Nachdem in Biogurken der gefährliche Ehec-Darmkeim gefunden wurde, steht jetzt auch Biowein wegen Pestiziden im Visier der Behörden. Ist jetzt doch wieder Fastfood angesagt?

Was mehr nervt, sind die O-Töne des Ökowinzerverbands: "Kein Pestizidproblem … nichts erwiesen … weitere Untersuchungen". Den Schwall haben die doch gebraucht günstig bei Tepco gekauft. Für die selbstbewussten Preise hätte ich - wenn schon keine saubere Ware - doch anständige Kaufmannschaft erwartet.

Die Bundesregierung hat am Donnerstag mit einer breiten Mehrheit den Abschied von der Atomenergie besiegelt. Sehen Sie darin auch ein "energiepolitisches Waterloo"?

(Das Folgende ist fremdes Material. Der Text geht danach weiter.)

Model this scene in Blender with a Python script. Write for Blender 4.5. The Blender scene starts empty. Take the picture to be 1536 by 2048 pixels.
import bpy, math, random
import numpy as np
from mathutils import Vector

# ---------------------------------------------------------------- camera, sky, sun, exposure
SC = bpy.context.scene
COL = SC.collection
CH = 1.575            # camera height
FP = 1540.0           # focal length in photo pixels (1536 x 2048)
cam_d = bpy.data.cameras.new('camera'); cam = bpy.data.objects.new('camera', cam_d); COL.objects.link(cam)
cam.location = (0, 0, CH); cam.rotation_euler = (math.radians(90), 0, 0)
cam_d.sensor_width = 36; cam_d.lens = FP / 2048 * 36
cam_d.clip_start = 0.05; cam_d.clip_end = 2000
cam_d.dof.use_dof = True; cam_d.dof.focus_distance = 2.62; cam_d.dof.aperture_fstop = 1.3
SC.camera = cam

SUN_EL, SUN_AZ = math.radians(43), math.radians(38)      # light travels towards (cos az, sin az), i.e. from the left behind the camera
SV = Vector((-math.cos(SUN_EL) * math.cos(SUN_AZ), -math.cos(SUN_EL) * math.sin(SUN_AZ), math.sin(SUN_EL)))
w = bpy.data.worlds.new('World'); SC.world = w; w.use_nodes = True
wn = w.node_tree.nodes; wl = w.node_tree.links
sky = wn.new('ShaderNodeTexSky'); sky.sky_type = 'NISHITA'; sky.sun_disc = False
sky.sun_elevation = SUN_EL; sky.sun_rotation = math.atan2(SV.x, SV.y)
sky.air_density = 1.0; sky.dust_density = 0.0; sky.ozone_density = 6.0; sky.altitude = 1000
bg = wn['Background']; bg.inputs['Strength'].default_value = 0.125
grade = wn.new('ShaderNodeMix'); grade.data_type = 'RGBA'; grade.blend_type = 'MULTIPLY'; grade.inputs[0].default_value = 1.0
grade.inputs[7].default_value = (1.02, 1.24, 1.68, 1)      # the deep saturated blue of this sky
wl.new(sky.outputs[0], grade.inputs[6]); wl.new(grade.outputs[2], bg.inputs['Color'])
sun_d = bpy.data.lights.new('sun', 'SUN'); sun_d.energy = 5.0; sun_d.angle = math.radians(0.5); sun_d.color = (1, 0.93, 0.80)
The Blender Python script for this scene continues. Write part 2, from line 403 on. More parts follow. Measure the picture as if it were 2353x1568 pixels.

Gabriels Hohn wurzelt in schmerzvoller Erfahrung: Die Atomfans von der SPD haben sich viel früher an die grüne Position herangemerkelt, und zur Belohnung werden sie nun nicht gewählt. Er weiß, wovon er redet. Bundespräsident Wulff hat die Regierung für dieses atemlose Manöver gescholten, im Grunde versucht er die Politik vor den Politikern zu schützen. Das ist weniger drastisch und näher an der Wahrheit.

Bei seinem Vorschlag für ein neues Steuerkonzept hält sich Paul Kirchhof nicht mit einem Reförmchen auf, wie es derzeit die Koalition diskutiert. Seinen Gesetzentwurf vergleicht er mit der Deklaration der Menschenrechte im Jahr 1789. Ist Vorsicht geboten?

Diese "Bierdeckel"-Reformen gibt es im halben Dutzend, von Uldall, Merz, sonst wem, seit Jahrzehnten. Bei aller Politikverachtung: Held ist, wer dazusagt, wie man so etwas mal umsetzt.

Bei den Einschaltquoten und Zuschauerzahlen überragen die deutschen Fußballerinnen zum WM-Auftakt im Vergleich beinahe die Männer-Elf. Woher dieses plötzliche Interesse an den Frauen?

Auf die Frage hat Günter Netzer gesagt, er hätte nicht im Traum dran geglaubt. Vielleicht isses gar kein Interesse an den Frauen, sondern am Fußball und am Gewinnen.

Und was machen die Borussen?

Drittligist Sandhausen wollte 18? für einen Stehplatz aufrufen beim Pokalspiel gegen den BVB. 56 Fanclubs drohten mit Boykott. Nun 15? Geht doch.